BIOGRAPHY:
Samuel Morse was born on April 27, 1791 in Charlestown Massachusetts, first born of Pastor Jedidiah Morse and Elizabeth Ann Finley Breese. Growing up he was a very intelligent kid, he entered Academy in Andover high school when he was 9 and attended Yale college when he was 14 in 1805. After Samuel finished college he set sail for England to the Royal Academy of Arts where he would acquire more skill from influential english artists, inevitably influencing him to open an art studio in Boston and start his professional career as a painter. During the next several years, he married Susan Walker, and while painting one of his art pieces he would receive a message that his wife was ill and would have a few days to live, he desperately rushed from Washington to his home in New Haven, only to find that his wife Susan Walker Morse (age 25) had died a few days earlier. Devastated by this news and the inability of the current message system, he started devising a plan to create a new way of fast long distance communication. After learning that information sent via copper cables travels instantaneously over great distances, Morse started devising the creation of a single-wire telegraph and later submitted his findings to the US patent office.

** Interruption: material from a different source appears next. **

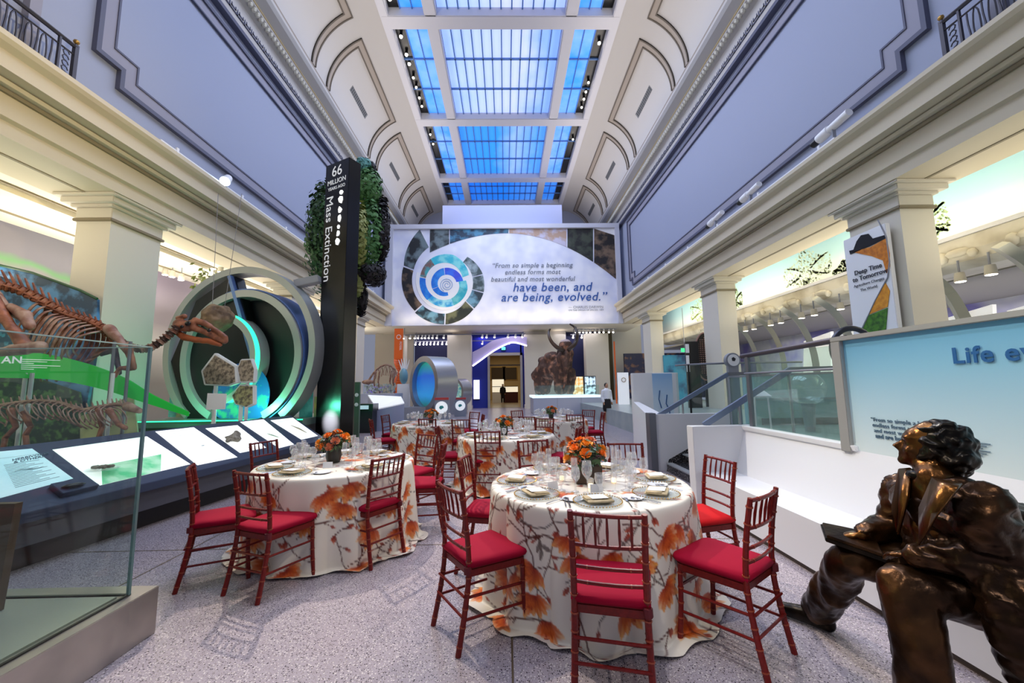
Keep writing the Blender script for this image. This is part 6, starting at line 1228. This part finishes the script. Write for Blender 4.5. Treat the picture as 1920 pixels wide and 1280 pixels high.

The Morse Code was also created by Samuel Morse in order to use long and short signals to convey the alphabet as codes, transmitted as electrical pulses along telegraph wires. "What hath God wrought?"- Samuel Morse. First telegraphic message, 1844.
"Morse to Prof. Jackson: N. Y., Dec. 7, 1837. This machinery consisted, as you well know, of a system of signs, which were numerals to be read by intervals, type and apparatus to arrange the numbers for transmission, a lever to mark on the register, and a register moving by clock machinery to receive the marks at the proper times."- Early history of the electro-magnetic telegraph from letters and journals of Alfred Vail by Vail, Alfred 1914.